#### [WHAT IS NEEDED]
Retype each line of the material exactly, please, skipping any picture in it.
────────────────────
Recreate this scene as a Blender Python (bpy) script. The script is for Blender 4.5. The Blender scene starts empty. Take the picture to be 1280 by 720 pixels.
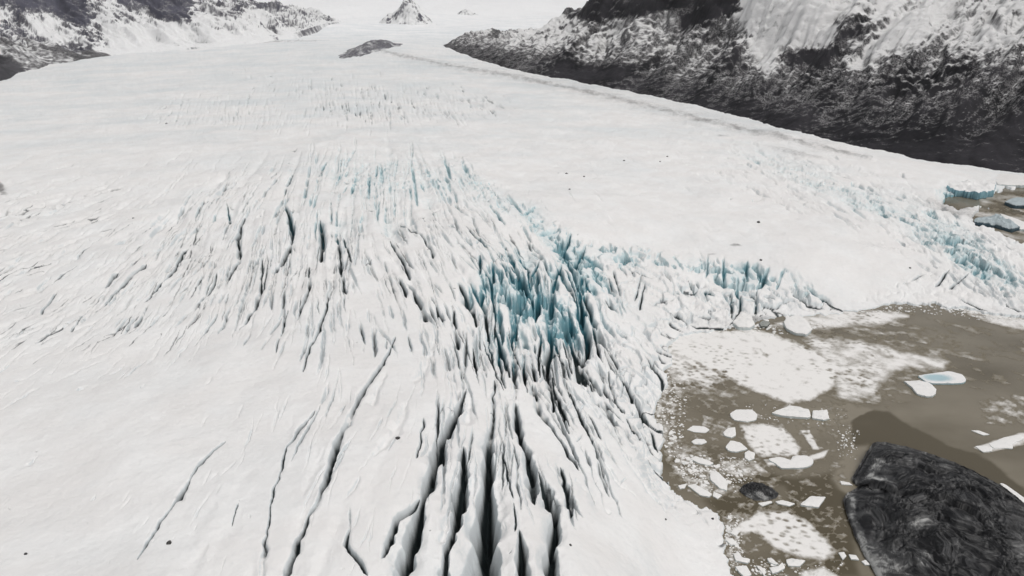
import bpy, math, random
import numpy as np
from mathutils import Vector

random.seed(7)
rng = np.random.default_rng(11)
SC = bpy.context.scene
COL = SC.collection
R = math.radians

# ------------------------------------------------------------------ camera
H = 150.0
PITCH = R(22.6)
FP = 853.33
CP, SP = math.cos(PITCH), math.sin(PITCH)
cam_d = bpy.data.cameras.new("camera")
cam = bpy.data.objects.new("camera", cam_d)
COL.objects.link(cam)
cam.location = (0, 0, H)
cam.rotation_euler = (R(90) - PITCH, 0, 0)
cam_d.lens = 24
cam_d.sensor_width = 36
cam_d.clip_start = 1
cam_d.clip_end = 30000
SC.camera = cam

def proj(X, Y, Z):
    d = Y * CP + (H - Z) * SP
    v = Y * SP + (Z - H) * CP
    return 640 + FP * X / d, 360 - FP * v / d, d

def unproj(px, py, z):
    a = (np.asarray(px, float) - 640) / FP
    b = (360 - np.asarray(py, float)) / FP
    dz = -SP + b * CP
    dy = CP + b * SP
    t = (z - H) / dz
    return a * t, dy * t

# ------------------------------------------------------------------ noise
_p = np.random.default_rng(3).permutation(512).astype(np.int32)
_p = np.concatenate([_p, _p])
_ga = np.random.default_rng(5).random(512) * 2 * np.pi
_gx, _gy = np.cos(_ga).astype(np.float32), np.sin(_ga).astype(np.float32)
_hv = np.random.default_rng(8).random(512).astype(np.float32)
_hw = np.random.default_rng(9).random(512).astype(np.float32)

def hsh(i, j):
    return _p[(_p[i & 511] + j) & 511]

def perlin(x, y):
    x = x.astype(np.float32) if hasattr(x, 'astype') else np.float32(x)
    y = y.astype(np.float32)
    i = np.floor(x).astype(np.int32); j = np.floor(y).astype(np.int32)
    fx = x - i; fy = y - j
    u = fx * fx * fx * (fx * (fx * 6 - 15) + 10); v = fy * fy * fy * (fy * (fy * 6 - 15) + 10)
    def g(a, b):
        h = hsh(i + a, j + b)
        return _gx[h] * (fx - a) + _gy[h] * (fy - b)
    n0 = g(0, 0); n0 += u * (g(1, 0) - n0)
    n1 = g(0, 1); n1 += u * (g(1, 1) - n1)
    return (n0 + v * (n1 - n0)) * 1.5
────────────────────
#### [RESPONSE]
Recreate this scene as a Blender Python (bpy) script. The script is for Blender 4.5. The Blender scene starts empty. Take the picture to be 1280 by 720 pixels.
import bpy, math, random
import numpy as np
from mathutils import Vector

random.seed(7)
rng = np.random.default_rng(11)
SC = bpy.context.scene
COL = SC.collection
R = math.radians

# ------------------------------------------------------------------ camera
H = 150.0
PITCH = R(22.6)
FP = 853.33
CP, SP = math.cos(PITCH), math.sin(PITCH)
cam_d = bpy.data.cameras.new("camera")
cam = bpy.data.objects.new("camera", cam_d)
COL.objects.link(cam)
cam.location = (0, 0, H)
cam.rotation_euler = (R(90) - PITCH, 0, 0)
cam_d.lens = 24
cam_d.sensor_width = 36
cam_d.clip_start = 1
cam_d.clip_end = 30000
SC.camera = cam

def proj(X, Y, Z):
    d = Y * CP + (H - Z) * SP
    v = Y * SP + (Z - H) * CP
    return 640 + FP * X / d, 360 - FP * v / d, d

def unproj(px, py, z):
    a = (np.asarray(px, float) - 640) / FP
    b = (360 - np.asarray(py, float)) / FP
    dz = -SP + b * CP
    dy = CP + b * SP
    t = (z - H) / dz
    return a * t, dy * t

# ------------------------------------------------------------------ noise
_p = np.random.default_rng(3).permutation(512).astype(np.int32)
_p = np.concatenate([_p, _p])
_ga = np.random.default_rng(5).random(512) * 2 * np.pi
_gx, _gy = np.cos(_ga).astype(np.float32), np.sin(_ga).astype(np.float32)
_hv = np.random.default_rng(8).random(512).astype(np.float32)
_hw = np.random.default_rng(9).random(512).astype(np.float32)

def hsh(i, j):
    return _p[(_p[i & 511] + j) & 511]

def perlin(x, y):
    x = x.astype(np.float32) if hasattr(x, 'astype') else np.float32(x)
    y = y.astype(np.float32)
    i = np.floor(x).astype(np.int32); j = np.floor(y).astype(np.int32)
    fx = x - i; fy = y - j
    u = fx * fx * fx * (fx * (fx * 6 - 15) + 10); v = fy * fy * fy * (fy * (fy * 6 - 15) + 10)
    def g(a, b):
        h = hsh(i + a, j + b)
        return _gx[h] * (fx - a) + _gy[h] * (fy - b)
    n0 = g(0, 0); n0 += u * (g(1, 0) - n0)
    n1 = g(0, 1); n1 += u * (g(1, 1) - n1)
    return (n0 + v * (n1 - n0)) * 1.5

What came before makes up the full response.